The staff is familiar with many of the interviews and willing
to help researchers.
In order to use the collection, researchers must call ahead
and make an appointment. Researchers who live outside the
New York metropolitan area must go to the Library Information
Office (234 Butler Library) with a photo ID and ask for a
research card that affords free reading privileges for up
to 14 days during a semester. Specific interviews must be
requested at the Oral History Research Office using a form
and a photo ID. After checking for restrictions, requests
are filled and interviews can be read in the Rare Book and
Manuscript Library. The Library Information Office, the Oral
History Research Office, and the Rare Book and Manuscript
Library are all located within the larger Butler Library.
The Rare Books and Manuscripts Library Web site, http://www.cc.columbia.edu/cu/libraries/indiv/rare,
lists hours. The phone numbers is 212-854-2231. Briefcases,
book bags, and outer clothing must be left in lockers that
are provided. Notebooks, pencils, and a computer may be taken
into the reading room.

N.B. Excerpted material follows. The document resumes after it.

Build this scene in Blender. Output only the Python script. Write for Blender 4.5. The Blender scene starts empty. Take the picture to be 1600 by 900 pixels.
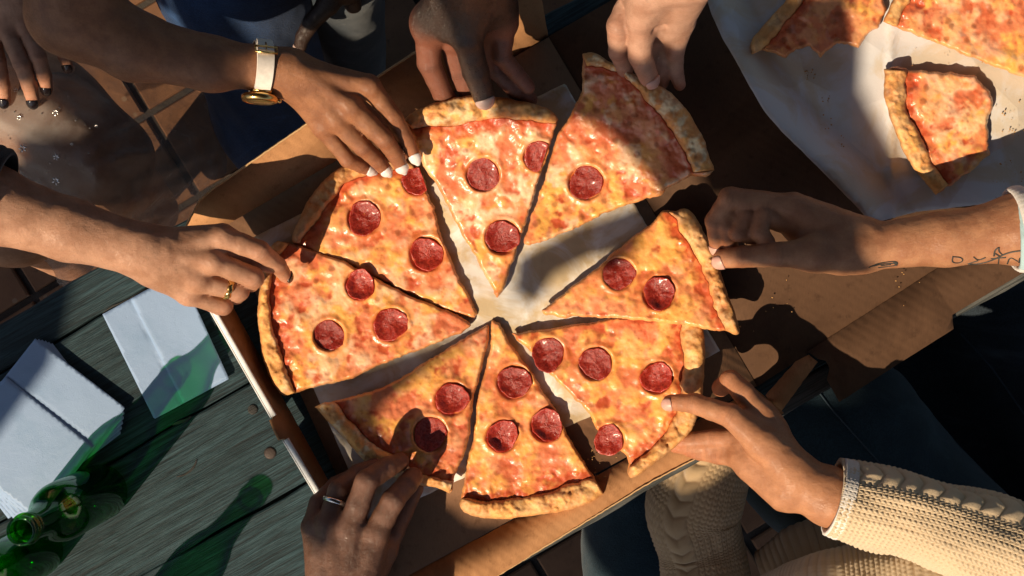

No pens are allowed.
Columbia
Collections and Interviews
1. Student Movements of the 1960s
About 60 interviews with people who were involved in the
various student movements of the 1960s, including the civil
rights movement. Below are listed 15 interviews from that
collection that related to the movement in Mississippi:
2. Black Women Oral History Collection
In 1976 staff members at the Schlesing Library at Radcliffe
College recorded the memoirs of black women who were at least
70 years old and who had had an impact in their home communities.
The women came from all walks of life, including nursing,
teaching, and entertainment, and from all areas of the country,
including Cambridge, Boston, New Orleans, Milwaukee, and Seattle.
Only one of those recordings, an interview with Margaret Alexander
Walker, pertained to the movement in Mississippi.
3. Allard K. Lowenstein Project
This collection comprises more than eighty interviews conducted
by William Chafe, professor at Duke University, for a biography
of Allard K. Lowenstein, who was involved in most major reform
campaigns of the 1960s and 1970s, including the civil rights
movement. There are cassettes for most of this collection.
Transcripts were processed with funding from the Allard K.
Lowenstein Fund, Inc. Copies are available at the Allard K.
Lowenstein Archives at the University of North Carolina at
Chapel Hill. We found 17 of these interviews to be about Mississippi.